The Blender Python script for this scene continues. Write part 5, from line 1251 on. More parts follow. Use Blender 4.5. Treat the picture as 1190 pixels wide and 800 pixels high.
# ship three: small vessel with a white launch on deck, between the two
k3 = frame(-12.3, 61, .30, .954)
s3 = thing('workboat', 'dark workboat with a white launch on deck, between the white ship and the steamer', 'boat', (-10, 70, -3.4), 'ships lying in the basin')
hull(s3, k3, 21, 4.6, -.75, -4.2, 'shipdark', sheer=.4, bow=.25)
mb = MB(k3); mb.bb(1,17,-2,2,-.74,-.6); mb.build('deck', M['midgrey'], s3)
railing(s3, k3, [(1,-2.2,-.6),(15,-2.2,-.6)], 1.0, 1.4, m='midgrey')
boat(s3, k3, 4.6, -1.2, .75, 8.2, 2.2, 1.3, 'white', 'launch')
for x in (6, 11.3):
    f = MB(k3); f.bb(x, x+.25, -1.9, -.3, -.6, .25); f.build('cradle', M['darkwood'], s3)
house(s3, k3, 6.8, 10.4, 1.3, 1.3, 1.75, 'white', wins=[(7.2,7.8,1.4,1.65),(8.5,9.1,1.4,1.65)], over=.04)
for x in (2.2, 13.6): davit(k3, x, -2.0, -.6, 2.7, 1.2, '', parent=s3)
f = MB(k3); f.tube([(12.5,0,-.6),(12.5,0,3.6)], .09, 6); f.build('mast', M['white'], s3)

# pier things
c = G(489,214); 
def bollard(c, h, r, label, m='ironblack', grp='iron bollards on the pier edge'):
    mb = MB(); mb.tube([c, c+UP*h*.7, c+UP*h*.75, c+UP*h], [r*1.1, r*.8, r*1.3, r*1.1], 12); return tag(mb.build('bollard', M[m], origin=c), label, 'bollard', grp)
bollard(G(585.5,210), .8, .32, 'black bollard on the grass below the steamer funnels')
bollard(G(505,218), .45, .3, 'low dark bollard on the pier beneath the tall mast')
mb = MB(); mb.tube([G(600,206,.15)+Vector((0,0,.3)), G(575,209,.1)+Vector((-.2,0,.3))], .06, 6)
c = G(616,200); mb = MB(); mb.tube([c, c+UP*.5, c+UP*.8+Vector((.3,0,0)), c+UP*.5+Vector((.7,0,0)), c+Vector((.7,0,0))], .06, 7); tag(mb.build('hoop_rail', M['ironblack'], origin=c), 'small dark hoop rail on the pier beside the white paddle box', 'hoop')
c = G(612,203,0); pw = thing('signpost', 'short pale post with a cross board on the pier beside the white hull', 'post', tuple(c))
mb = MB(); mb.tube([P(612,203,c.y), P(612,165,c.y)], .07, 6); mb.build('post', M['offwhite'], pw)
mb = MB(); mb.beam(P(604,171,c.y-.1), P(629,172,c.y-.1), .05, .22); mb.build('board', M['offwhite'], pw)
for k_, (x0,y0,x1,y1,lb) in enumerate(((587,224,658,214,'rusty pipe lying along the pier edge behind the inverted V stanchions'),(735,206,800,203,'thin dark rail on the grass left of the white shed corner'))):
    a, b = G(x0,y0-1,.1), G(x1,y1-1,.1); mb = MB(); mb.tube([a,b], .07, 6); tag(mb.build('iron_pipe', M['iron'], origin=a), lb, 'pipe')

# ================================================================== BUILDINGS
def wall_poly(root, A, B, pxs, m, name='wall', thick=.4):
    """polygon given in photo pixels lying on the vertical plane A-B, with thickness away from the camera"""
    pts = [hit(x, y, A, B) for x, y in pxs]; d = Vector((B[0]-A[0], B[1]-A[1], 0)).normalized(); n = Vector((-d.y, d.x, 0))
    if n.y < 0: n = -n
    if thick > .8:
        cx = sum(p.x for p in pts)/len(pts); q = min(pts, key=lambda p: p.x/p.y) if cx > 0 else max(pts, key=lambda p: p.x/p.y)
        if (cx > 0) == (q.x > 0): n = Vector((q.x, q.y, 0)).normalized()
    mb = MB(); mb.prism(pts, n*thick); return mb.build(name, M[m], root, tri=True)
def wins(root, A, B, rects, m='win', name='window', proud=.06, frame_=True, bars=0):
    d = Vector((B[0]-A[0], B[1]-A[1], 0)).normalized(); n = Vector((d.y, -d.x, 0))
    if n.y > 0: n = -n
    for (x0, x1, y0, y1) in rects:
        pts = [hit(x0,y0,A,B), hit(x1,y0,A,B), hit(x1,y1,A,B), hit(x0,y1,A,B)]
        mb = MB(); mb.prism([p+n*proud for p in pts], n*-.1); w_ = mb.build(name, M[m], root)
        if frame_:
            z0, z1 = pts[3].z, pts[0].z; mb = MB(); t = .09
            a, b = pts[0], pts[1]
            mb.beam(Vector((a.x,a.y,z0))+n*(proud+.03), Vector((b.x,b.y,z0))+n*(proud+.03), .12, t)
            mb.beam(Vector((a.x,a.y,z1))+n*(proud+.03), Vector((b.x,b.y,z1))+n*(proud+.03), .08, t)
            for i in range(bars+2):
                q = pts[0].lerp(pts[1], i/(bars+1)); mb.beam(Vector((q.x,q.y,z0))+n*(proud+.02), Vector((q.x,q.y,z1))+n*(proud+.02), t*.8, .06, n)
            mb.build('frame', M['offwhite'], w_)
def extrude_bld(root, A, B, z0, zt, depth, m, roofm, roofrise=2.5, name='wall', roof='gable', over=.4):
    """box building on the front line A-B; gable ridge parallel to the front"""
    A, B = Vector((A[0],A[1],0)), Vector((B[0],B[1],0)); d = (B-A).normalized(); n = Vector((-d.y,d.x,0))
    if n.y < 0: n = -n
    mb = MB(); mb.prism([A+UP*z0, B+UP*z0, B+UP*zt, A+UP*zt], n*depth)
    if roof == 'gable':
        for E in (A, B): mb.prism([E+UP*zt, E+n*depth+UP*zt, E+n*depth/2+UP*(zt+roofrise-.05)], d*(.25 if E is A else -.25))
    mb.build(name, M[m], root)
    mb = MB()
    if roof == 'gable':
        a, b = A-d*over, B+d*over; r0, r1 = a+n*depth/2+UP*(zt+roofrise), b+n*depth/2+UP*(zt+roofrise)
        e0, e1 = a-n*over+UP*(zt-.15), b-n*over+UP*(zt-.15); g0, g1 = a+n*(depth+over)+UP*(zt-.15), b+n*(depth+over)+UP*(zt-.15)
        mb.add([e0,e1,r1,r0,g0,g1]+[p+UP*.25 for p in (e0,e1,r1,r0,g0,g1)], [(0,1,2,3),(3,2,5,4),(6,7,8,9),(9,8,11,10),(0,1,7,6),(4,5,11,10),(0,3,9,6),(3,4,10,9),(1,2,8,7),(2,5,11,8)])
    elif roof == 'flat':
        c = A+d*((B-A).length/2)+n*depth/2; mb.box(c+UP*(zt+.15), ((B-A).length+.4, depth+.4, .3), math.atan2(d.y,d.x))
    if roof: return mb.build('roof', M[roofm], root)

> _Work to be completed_
Repeat the data verbatim.

> _Answer to the task_
The Blender Python script for this scene continues. Write part 5, from line 1251 on. More parts follow. Use Blender 4.5. Treat the picture as 1190 pixels wide and 800 pixels high.
# ship three: small vessel with a white launch on deck, between the two
k3 = frame(-12.3, 61, .30, .954)
s3 = thing('workboat', 'dark workboat with a white launch on deck, between the white ship and the steamer', 'boat', (-10, 70, -3.4), 'ships lying in the basin')
hull(s3, k3, 21, 4.6, -.75, -4.2, 'shipdark', sheer=.4, bow=.25)
mb = MB(k3); mb.bb(1,17,-2,2,-.74,-.6); mb.build('deck', M['midgrey'], s3)
railing(s3, k3, [(1,-2.2,-.6),(15,-2.2,-.6)], 1.0, 1.4, m='midgrey')
boat(s3, k3, 4.6, -1.2, .75, 8.2, 2.2, 1.3, 'white', 'launch')
for x in (6, 11.3):
    f = MB(k3); f.bb(x, x+.25, -1.9, -.3, -.6, .25); f.build('cradle', M['darkwood'], s3)
house(s3, k3, 6.8, 10.4, 1.3, 1.3, 1.75, 'white', wins=[(7.2,7.8,1.4,1.65),(8.5,9.1,1.4,1.65)], over=.04)
for x in (2.2, 13.6): davit(k3, x, -2.0, -.6, 2.7, 1.2, '', parent=s3)
f = MB(k3); f.tube([(12.5,0,-.6),(12.5,0,3.6)], .09, 6); f.build('mast', M['white'], s3)

# pier things
c = G(489,214); 
def bollard(c, h, r, label, m='ironblack', grp='iron bollards on the pier edge'):
    mb = MB(); mb.tube([c, c+UP*h*.7, c+UP*h*.75, c+UP*h], [r*1.1, r*.8, r*1.3, r*1.1], 12); return tag(mb.build('bollard', M[m], origin=c), label, 'bollard', grp)
bollard(G(585.5,210), .8, .32, 'black bollard on the grass below the steamer funnels')
bollard(G(505,218), .45, .3, 'low dark bollard on the pier beneath the tall mast')
mb = MB(); mb.tube([G(600,206,.15)+Vector((0,0,.3)), G(575,209,.1)+Vector((-.2,0,.3))], .06, 6)
c = G(616,200); mb = MB(); mb.tube([c, c+UP*.5, c+UP*.8+Vector((.3,0,0)), c+UP*.5+Vector((.7,0,0)), c+Vector((.7,0,0))], .06, 7); tag(mb.build('hoop_rail', M['ironblack'], origin=c), 'small dark hoop rail on the pier beside the white paddle box', 'hoop')
c = G(612,203,0); pw = thing('signpost', 'short pale post with a cross board on the pier beside the white hull', 'post', tuple(c))
mb = MB(); mb.tube([P(612,203,c.y), P(612,165,c.y)], .07, 6); mb.build('post', M['offwhite'], pw)
mb = MB(); mb.beam(P(604,171,c.y-.1), P(629,172,c.y-.1), .05, .22); mb.build('board', M['offwhite'], pw)
for k_, (x0,y0,x1,y1,lb) in enumerate(((587,224,658,214,'rusty pipe lying along the pier edge behind the inverted V stanchions'),(735,206,800,203,'thin dark rail on the grass left of the white shed corner'))):
    a, b = G(x0,y0-1,.1), G(x1,y1-1,.1); mb = MB(); mb.tube([a,b], .07, 6); tag(mb.build('iron_pipe', M['iron'], origin=a), lb, 'pipe')

# ================================================================== BUILDINGS
def wall_poly(root, A, B, pxs, m, name='wall', thick=.4):
    """polygon given in photo pixels lying on the vertical plane A-B, with thickness away from the camera"""
    pts = [hit(x, y, A, B) for x, y in pxs]; d = Vector((B[0]-A[0], B[1]-A[1], 0)).normalized(); n = Vector((-d.y, d.x, 0))
    if n.y < 0: n = -n
    if thick > .8:
        cx = sum(p.x for p in pts)/len(pts); q = min(pts, key=lambda p: p.x/p.y) if cx > 0 else max(pts, key=lambda p: p.x/p.y)
        if (cx > 0) == (q.x > 0): n = Vector((q.x, q.y, 0)).normalized()
    mb = MB(); mb.prism(pts, n*thick); return mb.build(name, M[m], root, tri=True)
def wins(root, A, B, rects, m='win', name='window', proud=.06, frame_=True, bars=0):
    d = Vector((B[0]-A[0], B[1]-A[1], 0)).normalized(); n = Vector((d.y, -d.x, 0))
    if n.y > 0: n = -n
    for (x0, x1, y0, y1) in rects:
        pts = [hit(x0,y0,A,B), hit(x1,y0,A,B), hit(x1,y1,A,B), hit(x0,y1,A,B)]
        mb = MB(); mb.prism([p+n*proud for p in pts], n*-.1); w_ = mb.build(name, M[m], root)
        if frame_:
            z0, z1 = pts[3].z, pts[0].z; mb = MB(); t = .09
            a, b = pts[0], pts[1]
            mb.beam(Vector((a.x,a.y,z0))+n*(proud+.03), Vector((b.x,b.y,z0))+n*(proud+.03), .12, t)
            mb.beam(Vector((a.x,a.y,z1))+n*(proud+.03), Vector((b.x,b.y,z1))+n*(proud+.03), .08, t)
            for i in range(bars+2):
                q = pts[0].lerp(pts[1], i/(bars+1)); mb.beam(Vector((q.x,q.y,z0))+n*(proud+.02), Vector((q.x,q.y,z1))+n*(proud+.02), t*.8, .06, n)
            mb.build('frame', M['offwhite'], w_)
def extrude_bld(root, A, B, z0, zt, depth, m, roofm, roofrise=2.5, name='wall', roof='gable', over=.4):
    """box building on the front line A-B; gable ridge parallel to the front"""
    A, B = Vector((A[0],A[1],0)), Vector((B[0],B[1],0)); d = (B-A).normalized(); n = Vector((-d.y,d.x,0))
    if n.y < 0: n = -n
    mb = MB(); mb.prism([A+UP*z0, B+UP*z0, B+UP*zt, A+UP*zt], n*depth)
    if roof == 'gable':
        for E in (A, B): mb.prism([E+UP*zt, E+n*depth+UP*zt, E+n*depth/2+UP*(zt+roofrise-.05)], d*(.25 if E is A else -.25))
    mb.build(name, M[m], root)
    mb = MB()
    if roof == 'gable':
        a, b = A-d*over, B+d*over; r0, r1 = a+n*depth/2+UP*(zt+roofrise), b+n*depth/2+UP*(zt+roofrise)
        e0, e1 = a-n*over+UP*(zt-.15), b-n*over+UP*(zt-.15); g0, g1 = a+n*(depth+over)+UP*(zt-.15), b+n*(depth+over)+UP*(zt-.15)
        mb.add([e0,e1,r1,r0,g0,g1]+[p+UP*.25 for p in (e0,e1,r1,r0,g0,g1)], [(0,1,2,3),(3,2,5,4),(6,7,8,9),(9,8,11,10),(0,1,7,6),(4,5,11,10),(0,3,9,6),(3,4,10,9),(1,2,8,7),(2,5,11,8)])
    elif roof == 'flat':
        c = A+d*((B-A).length/2)+n*depth/2; mb.box(c+UP*(zt+.15), ((B-A).length+.4, depth+.4, .3), math.atan2(d.y,d.x))
    if roof: return mb.build('roof', M[roofm], root)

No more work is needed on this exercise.